Wanneer deze tekst geïsoleerd van de rest van de Bijbel gelezen wordt zouden we tot het standpunt kunnen komen dat God ieder mens uiteindelijk redt. Maar deze uitleg kan niet juist zijn omdat Paulus in de dezelfde brief meerdere keren duidelijk maakt dat niet ieder mens gered zal worden: 1 Tim. 4:1; 5:24; 6:10. En ook op andere plekken in de Bijbel wordt duidelijk dat niet iedereen gered zal worden (bijv. Mat. 25:30, 41, 46; Op. 14:9-11).
Gods redding en rechtvaardiging is dus niet voor ‘allen zonder voorwaarde’ maar voor ‘allen zonder onderscheid’ zoals Paulus dat bijv. in Romeinen hoofdstuk 1-5 talrijke keren uitlegt.
Vier positieve uitwerkingen van de leer over Gods oordeel en de hel:
- Het bevredigd een diepe hunkering naar gerechtigheid voor alle ongerechtigheden in de wereld. Niets en niemand zal zijn verdiende straf uiteindelijk kunnen ontlopen (behalve hen die in Christus zijn): “En … Die zonder aanzien des persoons naar ieders werk oordeelt” (1 Pet. 1:17a), zie ook Kol. 3:25; Op. 20:12; Mal. 3:16.
- Het stelt ons in staat om anderen ruimhartig te vergeven. We realiseren ons dat het niet aan ons is om wraak te nemen. Dat is voor God. “Wreek uzelf niet, geliefden, maar laat ruimte voor de toorn, want er staat geschreven: Mij komt de wraak toe, Ik zal het vergelden, zegt de Heere” – Rom. 12:19. We kunnen het in Gods handen leggen wetende dat er een rechtvaardig oordeel gesproken zal worden en dat de prijs ervoor betaald zal worden. Danwel door Christus, danwel door de persoon zelf. Jezus zelf geeft ons hierin het voorbeeld: “Hij, Die geen zonde gedaan heeft en in Wiens mond geen bedrog gevonden is; Die, toen Hij uitgescholden werd, niet terugschold, en toen Hij leed, niet dreigde, maar het overgaf aan Hem Die rechtvaardig oordeelt” – 1 Pet. 2:22-23.

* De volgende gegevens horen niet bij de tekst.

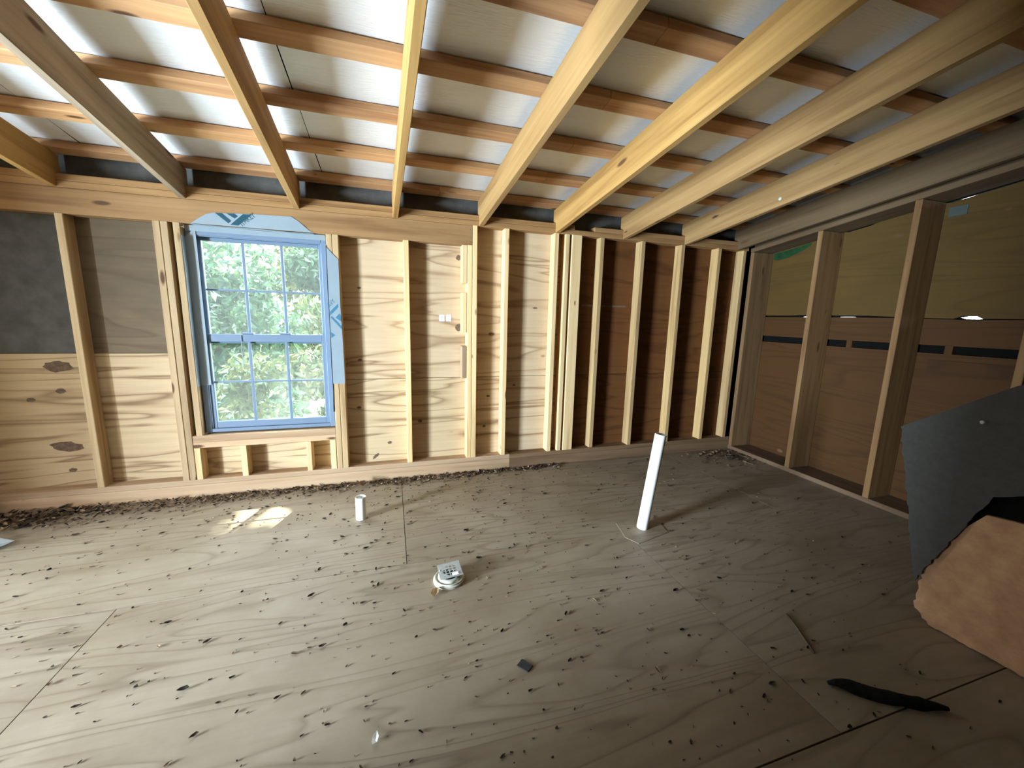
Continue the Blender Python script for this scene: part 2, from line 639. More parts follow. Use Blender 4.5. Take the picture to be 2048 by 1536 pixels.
def back_panel(x0, x1, z0, z1, mat, label=None):
    mm = Matrix(((1, 0, 0), (0, 0, -1), (0, 1, 0))).to_4x4()    # local X->X, Y->Z, Z->-Y
    mm.translation = Vector(((x0 + x1) / 2, YS + 0.006, (z0 + z1) / 2))
    me = eased_box(x1 - x0 - 0.003, z1 - z0 - 0.003, 0.012, 0.001, mat.name)
    o = link('plywood_panel', me, mat, wall_back, mm)
    if label:
        o['label'] = label
    return o


back_panel(LW_X + 0.02, -1.332, 0.02, 0.970, M['ply_pale'])
back_panel(LW_X + 0.02, -1.785, 0.970, 1.93, M['felt'], 'dark grey felt-faced panel')
back_panel(-1.785, -1.332, 0.970, 1.93, M['ply_grey'], 'weathered grey-brown plywood panel')
back_panel(-1.332, -0.344, 0.02, WZ0, M['ply_pale'])
back_panel(-1.332, WX0, WZ0, 1.93, M['ply_pale'])
back_panel(WX1, -0.344, WZ0, 1.93, M['ply_pale'])
back_panel(-0.344, 0.596, 0.772, 1.93, M['ply'])
back_panel(-0.344, 0.596, 0.02, 0.772, M['ply_pale'])
back_panel(0.596, 1.40, 0.772, 1.93, M['ply'])
back_panel(0.596, 1.40, 0.02, 0.772, M['ply'])
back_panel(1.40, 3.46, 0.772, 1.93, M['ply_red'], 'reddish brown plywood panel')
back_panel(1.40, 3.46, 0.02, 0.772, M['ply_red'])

M['knot'] = plain('grey_knot', (0.14, 0.095, 0.065), 0.85, 0.2, 0.4, 40)


def knot(x, z, rx, rz, ang=0.0):
    n = 18
    pts = []
    for i in range(n):
        a = 2 * math.pi * i / n
        q = random.uniform(0.82, 1.12)
        px_, pz_ = rx * q * math.cos(a), rz * q * math.sin(a)
        pts.append((px_ * math.cos(ang) - pz_ * math.sin(ang), px_ * math.sin(ang) + pz_ * math.cos(ang)))
    mm = Matrix(((1, 0, 0), (0, 0, -1), (0, 1, 0))).to_4x4()
    mm.translation = Vector((x, YS, z))
    poly_slab('knot', pts, 0.0006, M['knot'], wall_back, mm)


KNOTS = [(-1.956, 0.890, 0.075, 0.036), (-1.973, 0.381, 0.085, 0.034, -0.2), (-2.107, 0.687, 0.022, 0.014), (-1.959, 0.738, 0.026, 0.016), (-1.966, 0.224, 0.022, 0.014),
         (-0.212, 1.435, 0.013, 0.009), (-0.225, 0.916, 0.015, 0.010), (-0.245, 0.557, 0.016, 0.012), (-0.137, 0.166, 0.032, 0.012, 0.8), (-0.030, 0.268, 0.016, 0.012),
         (0.201, 0.428, 0.018, 0.014), (0.720, 0.356, 0.014, 0.010), (0.751, 0.610, 0.016, 0.009), (1.137, 1.334, 0.022, 0.007), (0.973, 0.696, 0.012, 0.008), (0.506, 1.165, 0.026, 0.028), (0.506, 1.692, 0.020, 0.022)]
for k_ in KNOTS:
    knot(*k_)
# long dark scorch-like stain across two bays of the reddish panel
mm = Matrix(((1, 0, 0), (0, 0, -1), (0, 1, 0))).to_4x4()
mm.translation = Vector((0, YS, 0))
poly_slab('stain', [(1.56, 1.362), (1.70, 1.358), (1.85, 1.362), (2.00, 1.366), (1.98, 1.378), (1.80, 1.377), (1.64, 1.379), (1.56, 1.376)], 0.0002, M['knot'], wall_back, mm)

ZP = 0.1245         # top of the bottom plate
board('sill_board', 0.922, 3.226, YB, YS, 0.0, 0.0875, 'x', M['dark_plate'], wall_back)
board('sill_board', LW_X, 0.92, YB, YS, 0.0, 0.0875, 'x', M['plate'], wall_back)
board('bottom_plate', LW_X, 0.92, YB, YS, 0.0880, ZP, 'x', M['plate'], wall_back)
board('bottom_plate', 0.922, 3.226, YB, YS, 0.0880, ZP, 'x', M['dark_plate'], wall_back)
# double top plate
board('top_plate', LW_X, 3.20, YB, YS, 1.914, 1.951, 'x', M['header'], wall_back)
board('top_plate', LW_X, 1.42, YB, YS, 1.9515, 1.988, 'x', M['header'], wall_back)
board('top_plate', 1.60, 3.20, YB, YS, 1.9515, 1.988, 'x', M['header'], wall_back)
# header over the window, out to the doubled stud
board('header', LW_X, 0.594, YB, YB + 0.038, 1.773, 1.9135, 'x', M['header'], wall_back)
board('header', LW_X, 0.594, YB + 0.046, YS - 0.002, 1.773, 1.9135, 'x', M['header'], wall_back)


def stud(x0, x1, z0=ZP, z1=1.914, y0=YB, y1=YS - 0.001, mat='stud', name='stud'):
    return board(name, x0, x1, y0, y1, z0, z1, 'z', M[mat], wall_back)


HB = 1.773
stud(-1.804, -1.766, ZP, HB, mat='window_stud')
stud(-2.42, -2.382, ZP, HB)
stud(-3.03, -2.992, ZP, HB)
stud(-1.352, -1.314, ZP, HB, mat='window_stud')
stud(-1.312, -1.274, ZP, HB, mat='window_stud')
stud(-1.250, -1.213, WZ0, HB, name='trimmer_stud', mat='window_stud')
stud(-0.4015, -0.3650, ZP, HB, name='trimmer_stud', mat='window_stud')
stud(-0.3630, -0.3250, ZP, HB, mat='window_stud')
stud(0.098, 0.1365, ZP, HB)
stud(0.558, 0.5945, ZP, HB)
stud(0.597, 0.633, ZP, 1.914)
for z0, z1, mt in ((1.495, 1.771, 'stud'), (1.129, 1.427, 'stud'), (0.775, 1.023, 'old_stud')):
    board('blocking', 0.519, 0.556, YB + (0.004 if mt == 'old_stud' else 0), YS - 0.002, z0, z1, 'z', M['stud'] if mt == 'stud' else M['plate'], wall_back)
stud(0.844, 0.880)
stud(1.252, 1.289)
stud(1.346, 1.383)
stud(1.402, 1.490, ZP, 1.914, YB, YB + 0.038)
stud(1.662, 1.700, ZP, 1.914, YB + 0.012, mat='stud_tan')
stud(2.046, 2.084, mat='stud_tan')
stud(2.452, 2.490, mat='stud_tan')
stud(2.852, 2.890, mat='stud_tan')
stud(3.140, 3.178, mat='stud_tan')
# doubled rough sill and cripples
board('rough_sill', -1.272, -0.4035, YB, YS - 0.001, 0.384, WZ0, 'x', M['plate'], wall_back)
board('rough_sill', -1.272, -0.4035, YB, YS - 0.001, 0.343, 0.3835, 'x', M['plate'], wall_back)
for a, b in ((-1.272, -1.236), (-1.007, -0.969), (-0.600, -0.566), (-0.443, -0.4045)):
    stud(a, b, ZP, 0.343, name='cripple_stud')
# dark board closing the eave above the plates
board('eave_board', LW_X, 3.46, 3.092, 3.103, 1.90, 2.12, 'x', M['felt'], wall_back, 0)

# ---- right wall ------------------------------------------------------------


def rake(y):
    return 1.900 + 0.125 * (YB - y)


# outer siding, in two pieces with a thin gap that lets daylight through
MR = Matrix(((0, 0, -1), (-1, 0, 0), (0, 1, 0))).to_4x4()     # local X->-Y, Y->Z, Z->-X


def right_poly(name, pts_yz, x, t, mat, parent, kind=None):
    mm = MR.copy()
    mm.translation = Vector((x, 0, 0))
    # local x = -y ; local y = z ; extrudes towards -X
    return poly_slab(name, [(-y, z) for y, z in pts_yz], t, mat, parent, mm, kind)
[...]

- Het motiveert tot een heilig leven. Niet om vergeving te verdienen maar wel om voor een grotere beloning. “verzamel schatten voor u in de hemel” – Mat. 6:20. Het tegenovergestelde is daarom ook waar. Mensen die niet geloven in Gods oordeel leven losbandiger (Rom. 3:18; 2 Pet. 3:3-4; 1 Pet. 4:4-5).
- Het motiveert tot urgente evangelisatie! Ez. 33:11; 2 Pet. 3:9; Rom. 9:2; Mat. 23:37-38
Hoe moeilijk je dit onderwerp misschien ook vind. Ik bidt voor mezelf en voor jou het volgende gebed met Jezus mee: “Heilig hen door Uw waarheid; Uw Woord is de waarheid” – Joh. 17:17 (uit Jezus’ hogepriesterlijk gebed voor ons).